Entre os livros 5 e 7 da ""República", Platão mostra como as imagens bidimensionais (sombras e reflexos em superfícies) são menos reais do que a tridimensionalidade. Embora faça isso principalmente para demonstrar como era necessário o ser humano/ as civilizações construir(em) conhecimento e buscar(em) a ética, há uma comparação geométrica-matemática-filosófica entre dimensões. Esta comparação está em diálogo com seu estudo sobre a unidade em Parmênides: seguindo a  mesma lógica, é plausível que o autor entendesse que uma quarta dimensão, ou a realidade quadrimensional, fosse mais real do que a realidade tridimensional onde percebemos e agimos com nossos corpos. Sendo mais real, ela também seria mais perfeita, pois a realidade tridimensional seria meramente como as sombras ou como imagens refletidas em uma superfície ante a quadrimensionalidade ou "4ª dimensão". Essa realidade superior então seria mais psíquica como o autor parece demonstrar ao afirmar que a realidade cognoscível é superior à sensível (em "A República" por exemplo) e sendo superior seria mais bela, ou teria a beleza em si mesma (kalos).

Assim, na teoria de que tudo está em movimento (negando ou deixando de lado uma possível realidade superior) não havendo uma verdade, um bem ou beleza em si, não haveria conhecimento, pois tudo abandonaria sua "forma" (eidos, também denotando ideia). 
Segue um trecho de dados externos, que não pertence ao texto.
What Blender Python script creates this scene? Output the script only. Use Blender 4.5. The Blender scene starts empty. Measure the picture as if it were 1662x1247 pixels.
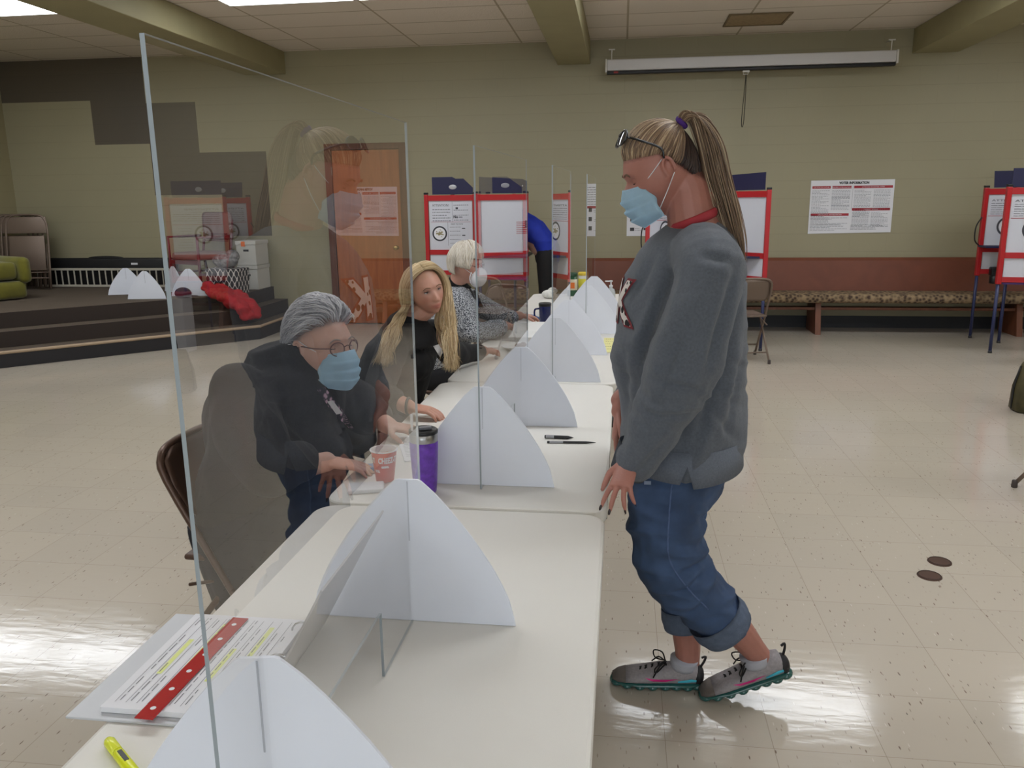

Sócrates conclui que deve-se investigar tal assunto com afinco, ao que Crátilo responde que crê na teoria de Heráclito por já ter estudado o assunto. Sócrates então, se despedindo dos interlocutores, sugere que Crátilo não desista de estudar tais questões pois ainda é jovem. Crátilo também diz para Sócrates não parar seus estudos sobre o tema.